Heather Lafferty, CEO and executive director of Habitat for Humanity of Metro Denver, said, "Kids, when they have stability at home, they're going to thrive."
Padilla-Parras said home gave her family an anchor when they faced setbacks. She dropped out of high school in ninth grade, traumatized by her father's death that year. She eventually went to the alternative Denver Street School whose staff chose her to receive a full scholarship to Metro State even though she didn't think she wanted to go to college.
"Moving school so many times, I really didn't see that I was smart."
She did enroll, the first person in her family to go to college. She earned a bachelor's with a double major, in history and in criminal justice and criminology. Padilla-Parras tried law school in California, but, still lacking confidence, left after a year. She returned to Colorado and worked in real estate until the market collapsed.
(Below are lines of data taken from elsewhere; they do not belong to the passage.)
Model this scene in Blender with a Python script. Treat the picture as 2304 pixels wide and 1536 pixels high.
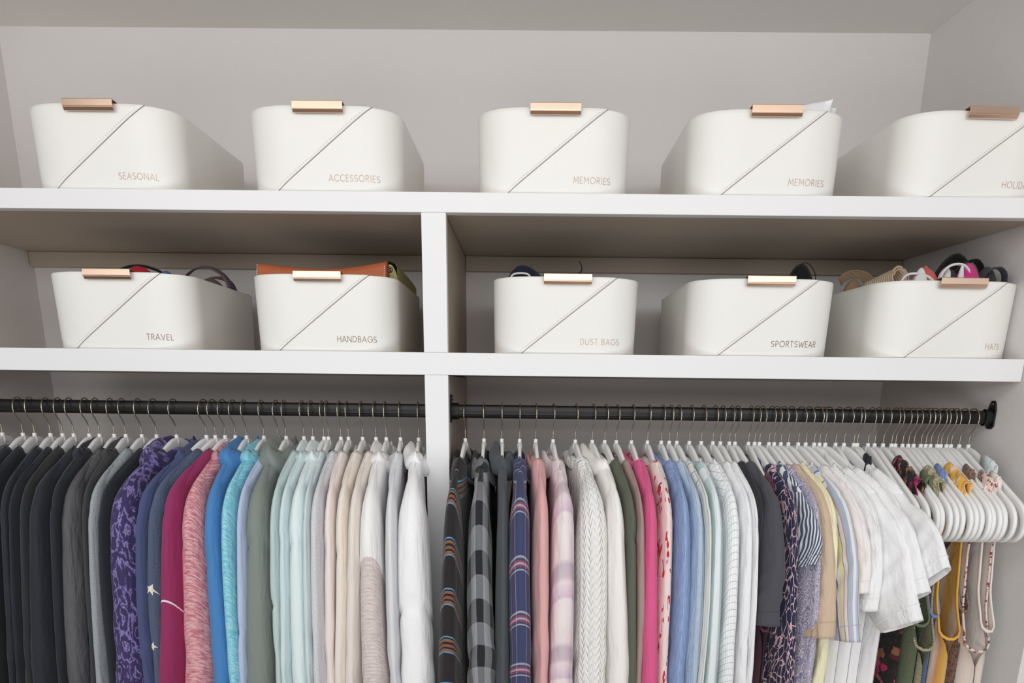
import bpy, bmesh, math, random
import numpy as np
from mathutils import Matrix, Vector

for o in list(bpy.data.objects):
    bpy.data.objects.remove(o)
SC = bpy.context.scene
COL = SC.collection
PI = math.pi

# ------------------------------------------------------------------ camera
def make_camera():
    cam = bpy.data.cameras.new('camera'); o = bpy.data.objects.new('camera', cam); COL.objects.link(o)
    yaw, pit, rol = -.008, -.2549, -.0119
    c, s, cp, sp, cr, sr = math.cos(yaw), math.sin(yaw), math.cos(pit), math.sin(pit), math.cos(rol), math.sin(rol)
    A = Vector((c, -s, 0)); B = Vector((s, c, 0)); Z = Vector((0, 0, 1))
    zu = -sp * B + cp * Z
    R = cr * A - sr * zu; U = sr * A + cr * zu; F = cp * B + sp * Z
    M = Matrix(((R.x, U.x, -F.x, 0.0), (R.y, U.y, -F.y, -1.3018), (R.z, U.z, -F.z, -.0593), (0, 0, 0, 1)))
    o.matrix_world = M
    cam.sensor_width = 36; cam.lens = 1567.45 / 2304 * 36
    cam.shift_x = -(1169.25 - 1152) / 2304; cam.shift_y = (1280.37 - 768) / 2304
    cam.clip_start = .02
    SC.camera = o
make_camera()

# ------------------------------------------------------------------ light
def world_and_lamps():
    w = bpy.data.worlds.new('world'); SC.world = w; w.use_nodes = True
    bg = w.node_tree.nodes['Background']
    bg.inputs[0].default_value = (1.0, .97, .94, 1); bg.inputs[1].default_value = .24
    def area(name, loc, target, sx, sy, power, col):
        L = bpy.data.lights.new(name, 'AREA'); L.shape = 'RECTANGLE'; L.size = sx; L.size_y = sy; L.energy = power; L.color = col
        o = bpy.data.objects.new(name, L); COL.objects.link(o); o.location = loc
        o.rotation_euler = (Vector(target) - Vector(loc)).to_track_quat('-Z', 'Y').to_euler()
    area('room_ceiling_lamp', (-.1, -1.1, .66), (0, -.05, -.35), 2.2, .5, 7.5, (1, .985, .97))
    area('room_window', (.0, -2.7, .42), (0, 0, -.2), 5.4, .6, 36, (.97, .985, 1))
    area('low_front_fill', (-.1, -2.3, -1.05), (0, 0, -.4), 2.8, .9, 21, (.97, .985, 1))  # added fill behind the camera to brighten the lower clothes, no real door
    SC.view_settings.view_transform = 'Standard'; SC.view_settings.look = 'None'
    SC.view_settings.exposure = -.13; SC.view_settings.gamma = 1; SC.view_settings.use_curve_mapping = False
world_and_lamps()

# ------------------------------------------------------------------ helpers
def lin(c):
    return tuple(((v / 255) / 12.92 if v / 255 <= .04045 else ((v / 255 + .055) / 1.055) ** 2.4) for v in c) + (1.0,)

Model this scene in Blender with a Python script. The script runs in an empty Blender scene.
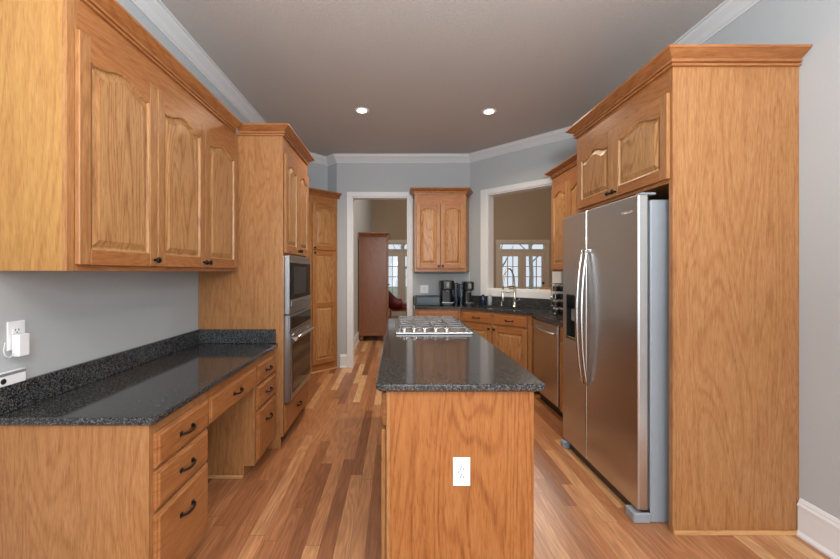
import bpy, bmesh, math, random
from mathutils import Vector, Matrix
random.seed(7)
C = bpy.context.scene.collection
SC = bpy.context.scene
PI = math.pi

# ------------------------------------------------------------------ camera
F_PX, VPX, VPY, EYE = 368.0, 396.0, 272.0, 1.37
cam_data = bpy.data.cameras.new('camera')
cam = bpy.data.objects.new('camera', cam_data)
C.objects.link(cam)
cam.location = (0, 0, EYE)
cam.rotation_euler = (PI / 2, 0, 0)
cam_data.sensor_width = 36.0
cam_data.sensor_fit = 'HORIZONTAL'
cam_data.lens = 36.0 * F_PX / 840.0
cam_data.shift_x = (420.0 - VPX) / 840.0
cam_data.shift_y = -(279.5 - VPY) / 840.0
cam_data.clip_start = 0.05
SC.camera = cam

# ------------------------------------------------------------------ world, lights, exposure
SC.view_settings.view_transform = 'Standard'
SC.view_settings.look = 'None'
SC.view_settings.gamma = 1.0
SC.view_settings.use_curve_mapping = False
SC.view_settings.exposure = 0.9
world = bpy.data.worlds.new('world')
SC.world = world
world.use_nodes = True
bg = world.node_tree.nodes['Background']
bg.inputs[0].default_value = (0.80, 0.90, 1.0, 1)
bg.inputs[1].default_value = 0.5


def area(name, loc, rot, sx, sy, power, col):
    d = bpy.data.lights.new(name, 'AREA')
    d.shape = 'RECTANGLE'
    d.size, d.size_y, d.energy, d.color = sx, sy, power, col
    o = bpy.data.objects.new(name, d)
    C.objects.link(o)
    o.location, o.rotation_euler = loc, rot
    return o


def point(name, loc, power, col, r=0.12):
    d = bpy.data.lights.new(name, 'POINT')
    d.energy, d.color, d.shadow_soft_size = power, col, r
    o = bpy.data.objects.new(name, d)
    C.objects.link(o)
    o.location = loc
    return o


# fill lights added at made-up windows behind the camera to brighten the room
area('window_daylight', (0.28, -3.40, 1.55), (PI / 2, 0, 0), 3.2, 2.4, 40, (0.86, 0.94, 1.0))
area('side_window_daylight', (2.20, -1.5, 1.65), (PI / 2, 0, PI / 2), 1.8, 1.5, 42, (0.90, 0.96, 1.0))
area('side_window_daylight', (-1.63, -1.5, 1.65), (PI / 2, 0, -PI / 2), 1.8, 1.5, 34, (0.90, 0.96, 1.0))
# overhead fill light, added out of view behind the camera
area('breakfast_light', (0.28, -1.2, 2.95), (0, 0, 0), 1.8, 1.8, 40, (1.0, 0.965, 0.92))
# unseen fill added above the camera, aimed up to bounce off the ceiling
area('bounce_flash', (0.28, -0.5, 1.95), (PI - 0.35, 0, 0), 0.5, 0.5, 84, (0.95, 0.975, 1.0))
# unseen lamp added to light the great room; the hall ceiling light
point('great_room_light', (2.6, 6.9, 3.3), 105, (1.0, 0.89, 0.76), 0.3)
point('hall_light', (0.15, 6.3, 4.1), 19, (1.0, 0.92, 0.84), 0.15)


# ------------------------------------------------------------------ materials
def new_mat(name):
    m = bpy.data.materials.new(name)
    m.use_nodes = True
    nt = m.node_tree
    return m, nt, nt.nodes['Principled BSDF']


def simple(name, col, rough=0.5, metal=0.0, spec=0.5, coat=0.0):
    m, nt, p = new_mat(name)
    n = nt.nodes.new('ShaderNodeTexNoise')
    n.inputs['Scale'].default_value = 40
    mx = nt.nodes.new('ShaderNodeMixRGB')
    mx.inputs[1].default_value = (*[c * 0.96 for c in col], 1)
    mx.inputs[2].default_value = (*[min(1, c * 1.04) for c in col], 1)
    nt.links.new(n.outputs['Fac'], mx.inputs[0])
    nt.links.new(mx.outputs[0], p.inputs['Base Color'])
    p.inputs['Roughness'].default_value = rough
    p.inputs['Metallic'].default_value = metal
    p.inputs['Specular IOR Level'].default_value = spec
    p.inputs['Coat Weight'].default_value = coat
    return m


def math_node(nt, op, a, b=None, c=None):
    n = nt.nodes.new('ShaderNodeMath')
    n.operation = op
    for i, v in enumerate((a, b, c)):
        if v is None:
            continue
        if isinstance(v, (int, float)):
            n.inputs[i].default_value = v
        else:
            nt.links.new(v, n.inputs[i])
    return n.outputs[0]


def ramp(nt, fac, stops):
    r = nt.nodes.new('ShaderNodeValToRGB')
    e = r.color_ramp.elements
    while len(e) < len(stops):
        e.new(0.5)
    for i, (pos, col) in enumerate(stops):
        e[i].position = pos
        e[i].color = (*col, 1)
    nt.links.new(fac, r.inputs[0])
    return r.outputs[0]


def wood(name, light, mid, dark, horizontal=False, rough=0.36, contour=44.0, base_scale=3.6, coat=0.06, lw=0.10):
    m, nt, p = new_mat(name)
    tc = nt.nodes.new('ShaderNodeTexCoord')
    oi = nt.nodes.new('ShaderNodeObjectInfo')
    off = nt.nodes.new('ShaderNodeVectorMath')
    off.operation = 'MULTIPLY_ADD'
    cmb = nt.nodes.new('ShaderNodeCombineXYZ')
    for i in range(3):
        nt.links.new(oi.outputs['Random'], cmb.inputs[i])
    off.inputs[1].default_value = (17.3, 9.1, 23.7)
    nt.links.new(cmb.outputs[0], off.inputs[0])
    nt.links.new(tc.outputs['Object'], off.inputs[2])

    def mapped(sv):
        mp = nt.nodes.new('ShaderNodeMapping')
        mp.inputs['Scale'].default_value = (sv[1], sv[1], sv[0]) if horizontal else (sv[0], sv[0], sv[1])
        nt.links.new(off.outputs[0], mp.inputs['Vector'])
        return mp.outputs[0]

    def noise(vec, scale, detail, dist=0.0):
        n = nt.nodes.new('ShaderNodeTexNoise')
        n.inputs['Scale'].default_value = scale
        n.inputs['Detail'].default_value = detail
        n.inputs['Distortion'].default_value = dist
        nt.links.new(vec, n.inputs['Vector'])
        return n.outputs['Fac']

    n1 = noise(mapped((1.0, 0.11)), base_scale, 1.5, 0.6)
    lines = math_node(nt, 'MULTIPLY', n1, contour * 4)
    lines = math_node(nt, 'SINE', lines)
    lines = math_node(nt, 'MULTIPLY_ADD', lines, 0.5, 0.5)
    lines = math_node(nt, 'POWER', lines, 3.5)
    pores = noise(mapped((1.0, 0.07)), 230, 3.0, 0.3)
    streak = noise(mapped((1.0, 0.09)), 50, 3.0, 0.5)
    broad = noise(mapped((1.0, 0.3)), 1.6, 1.0)
    a = math_node(nt, 'MULTIPLY', lines, lw)
    b = math_node(nt, 'MULTIPLY_ADD', pores, 0.46, a)
    c = math_node(nt, 'MULTIPLY_ADD', streak, 0.30, b)
    d = math_node(nt, 'MULTIPLY_ADD', broad, 0.20, c)
    fl = noise(mapped((1.0, 0.10)), 210, 2.0)
    fl = math_node(nt, 'MULTIPLY', math_node(nt, 'MAXIMUM', math_node(nt, 'SUBTRACT', fl, 0.54), 0.0), 0.8)
    d = math_node(nt, 'ADD', d, fl)
    d = math_node(nt, 'SUBTRACT', d, 0.052)
    col = ramp(nt, d, [(0.30, light), (0.48, mid), (0.72, dark)])
    nt.links.new(col, p.inputs['Base Color'])
    p.inputs['Roughness'].default_value = rough
    p.inputs['Specular IOR Level'].default_value = 0.33
    p.inputs['Coat Weight'].default_value = coat
    p.inputs['Coat Roughness'].default_value = 0.25
    bp = nt.nodes.new('ShaderNodeBump')
    bp.inputs['Strength'].default_value = 0.06
    bp.inputs['Distance'].default_value = 0.002
    nt.links.new(c, bp.inputs['Height'])
    nt.links.new(bp.outputs[0], p.inputs['Normal'])
    return m


def granite(name):
    m, nt, p = new_mat(name)
    tc = nt.nodes.new('ShaderNodeTexCoord')

    def noise(scale, detail, rough=0.6):
        n = nt.nodes.new('ShaderNodeTexNoise')
        n.inputs['Scale'].default_value = scale
        n.inputs['Detail'].default_value = detail
        n.inputs['Roughness'].default_value = rough
        nt.links.new(tc.outputs['Object'], n.inputs['Vector'])
        return n.outputs['Fac']
    v = nt.nodes.new('ShaderNodeTexVoronoi')
    v.inputs['Scale'].default_value = 300
    nt.links.new(tc.outputs['Object'], v.inputs['Vector'])
    sep = nt.nodes.new('ShaderNodeSeparateColor')
    nt.links.new(v.outputs['Color'], sep.inputs[0])
    base = ramp(nt, noise(120, 6, 0.75), [(0.38, (0.008, 0.009, 0.010)), (0.52, (0.026, 0.028, 0.031)), (0.64, (0.11, 0.107, 0.10))])
    fleck = ramp(nt, sep.outputs[0], [(0.0, (0, 0, 0)), (0.86, (0, 0, 0)), (0.90, (1, 1, 1))])
    fcol = ramp(nt, sep.outputs[1], [(0.0, (0.10, 0.085, 0.07)), (0.5, (0.16, 0.16, 0.16)), (1.0, (0.07, 0.10, 0.14))])
    mx = nt.nodes.new('ShaderNodeMixRGB')
    nt.links.new(fleck, mx.inputs[0])
    nt.links.new(base, mx.inputs[1])
    nt.links.new(fcol, mx.inputs[2])
    nt.links.new(mx.outputs[0], p.inputs['Base Color'])
    p.inputs['Roughness'].default_value = 0.09
    p.inputs['Specular IOR Level'].default_value = 0.55
    return m


def steel(name, col, rough, vertical=True):
    m, nt, p = new_mat(name)
    tc = nt.nodes.new('ShaderNodeTexCoord')
    mp = nt.nodes.new('ShaderNodeMapping')
    mp.inputs['Scale'].default_value = (1, 1, 0.01) if not vertical else (0.02, 0.02, 1)
    n = nt.nodes.new('ShaderNodeTexNoise')
    n.inputs['Scale'].default_value = 300
    n.inputs['Detail'].default_value = 2
    nt.links.new(tc.outputs['Object'], mp.inputs[0])
    nt.links.new(mp.outputs[0], n.inputs['Vector'])
    c = ramp(nt, n.outputs['Fac'], [(0.3, tuple(x * 0.985 for x in col)), (0.7, tuple(min(1, x * 1.015) for x in col))])
    nt.links.new(c, p.inputs['Base Color'])
    r = math_node(nt, 'MULTIPLY_ADD', n.outputs['Fac'], 0.02, rough - 0.01)
    nt.links.new(r, p.inputs['Roughness'])
    p.inputs['Metallic'].default_value = 1.0
    return m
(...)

She also had experience as a legal secretary, so looked for secretarial work in the Denver DA's office. That led to the job she's held the last 11 years as a diversion officer in a program that tried to keep young first-time offenders from breaking the law again by providing them and their families counseling and other support. And now she's been accepted to the University of Colorado's master's program in public administration and is waiting for a Metro response to her application to study social worker before deciding what graduate direction to take.
After her mother's death, the Westwood house fell out of the family's hands. Padilla-Parras and her husband own a home in Arvada. She has seen it become harder for low- and moderate-income families to own as Denver's cost of living has left wages behind.
"I've never had as many clients struggling with housing as I do now," she said.
It was while working for the DA that Padilla-Parras again encountered Habitat, this time as an option for city employees encouraged to support charitable projects. She and her husband began volunteering on job sites, which led to her speaking at events on behalf of the organization and then being asked to join the board.
As a board member, Padilla-Parras has seen how the organization has grown. Habitat had no staff when it started in metro Denver. Now it's developing whole subdivisions -- its Sheridan Square, on a 4-acre lot where an elementary school once stood in Sheridan, has sites for 63 homes. In 2012 the organization launched a program to help low-income families in Denver's Westwood, Globeville, and Elyria-Swansea neighborhoods with home repairs. In a partnership with the Colorado Visiting Nurses Association, Denver's Habitat is installing ramps and performing other renovations to help low-income seniors age in place.
Padilla-Parras said for all the changes, the key remains the assumption, embodied in the sweat-equity requirement, that people who are struggling don't have to have everything done for them.
"I think that's such an empowering piece," she said. "You set high standards, people rise to them."
She still finds joy on Habitat construction sites.
"The favorite part for me is talking to families," she said. "I see these kids and think, 'You have no idea what this is going to do for you."